The Lake Agassiz Plain, in the center of the Red River Basin, is composed of
clay-rich glaciolacustrine, beach, and deltaic deposits; similar deposits
exist in the lake-washed till plain of northwestern Minnesota. Bedrock is
exposed in some areas-Cretaceous shales, for example, crop out in the Pembina
River Basin. From 1992-94, 29 bottom sediment samples were collected from the
Red River and its major U.S. tributaries. These samples (<63 micrometer
fraction) were analyzed for 46 chemical elements, including major, minor,
trace, and rare-earth elements.

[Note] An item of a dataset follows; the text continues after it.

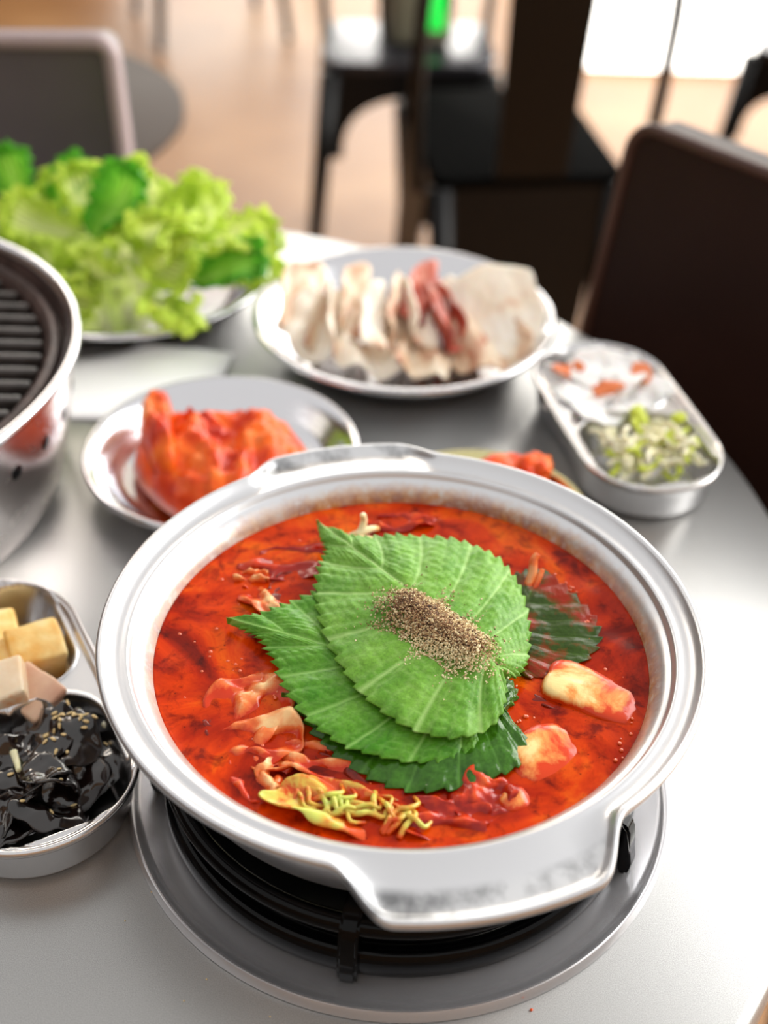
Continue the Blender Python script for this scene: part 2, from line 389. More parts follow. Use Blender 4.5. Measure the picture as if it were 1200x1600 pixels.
# ------------------------------------------------------------------ pot
PC = (.0095, .4075); PZ = T+.0398
t = thing('stew_pot', 'wide brushed aluminium pot with two flat tab handles on the burner', 'pot', (*PC, PZ))
z0 = -.0398
prof = [(0, .044), (.09, .044), (.100, .048), (.105, .056), (.108, .068), (.1098, .078), (.1112, .0835), (.1128, .0868), (.1150, .0895), (.1172, .0913), (.1186, .0918), (.1194, .0926), (.1202, .0948), (.1214, .0957), (.1228, .0949), (.1262, .0955), (.1292, .0972),
        (.1304, .0990), (.1316, .1001), (.1328, .1000), (.1336, .0993), (.1339, .0980), (.1335, .0966), (.1322, .0960), (.130, .0958), (.124, .0930), (.118, .0895), (.1155, .085), (.113, .070), (.109, .052), (.103, .044), (.094, .0400), (0, .0400)]
LIP0, LIP1 = 17, 24
NA = 360
def hmask(a):
    out = 0
    for c, hw in ((-76, 24.5), (104, 22.0)):
        d = abs((math.degrees(a)-c+180) % 360-180)
        out = max(out, 1-sstep(hw-9.5, hw+1.0, d))
    return out
vs = []
for i in range(NA):
    a = 2*pi*i/NA; h = hmask(a)
    for j, (r, z) in enumerate(prof):
        if LIP0 <= j <= LIP1:
            r2 = r+.0168*h; z2 = z-.0068*h
            # inner row of the handle stays at the rim
            if j == LIP0: r2 = r+.0158*h; z2 = z-.0080*h
            if j == LIP1: r2 = r+.0150*h; z2 = z-.0066*h
        elif j == LIP0-1: r2, z2 = r+.0135*h, z-.0074*h
        elif j == LIP0-2: r2, z2 = r+.005*h, z-.0030*h
        elif j == LIP1+1: r2, z2 = r+.002*h, z-.0005*h
        else: r2, z2 = r, z
        z2 += z0
        vs.append((r2*cos(a), r2*sin(a), z2))
full = mesh(vs, grid_faces(NA, len(prof), True))
vn = [tuple(-v.normal) for v in full.vertices]
body_f, han_f = [], {0: [], 1: []}
NP = len(prof)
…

Principal component analysis of the
standardized data produced sensible groupings of analytes: The first two
principal components, which account for 69 percent of the total variance in
the standardized data set, show groupings of elements primarily associated
either with carbonates (Ca, Mg, Na, Eu, inorganic carbon), organic carbon
(with P and S), glaciolacustrine clay (Al, Ti, Fe, K, and several associated
rare-earth elements), or several trace elements (Pb, Ag, Hg, As, Se, Sb, Cd,
Cu, V, Ni). Site scores, based on the first two principal components, tend to
group in four areas that directly relate to the elemental groupings listed
above, and are presented in the same order. Streams in the morainal region of
Minnesota form a group that is close to, but separate from streams in the
glaciated plains. Streams in the Lake Agassiz Plain and sites in the Pembina
River Basin also form separate groups. Given that these terrains have chemically distinct stream sediments, it may be possible to use lake- and stream-sediment geochemistry, coupled with other data (e.g., sediment mineralogy), to ascribe relative amounts of southern Lake Winnipeg sediments to principal terrains in its catchment. Sampling from additional sites was conducted in 1995 to obtain sediment-chemistry data that may increase the precision of a mass balance model. Lake Winnipeg sediments may hold a valuable record of variations in sediment sources from the Red River Basin. This research, which integrates data from the U.S. Geological Survey's National Water-Quality Assessment Program and the Geological Survey of Canada's Lake Winnipeg Project, may help answer questions relating to human-influenced changes in sediment erosion rates over the past century, an important water-quality concern in the region.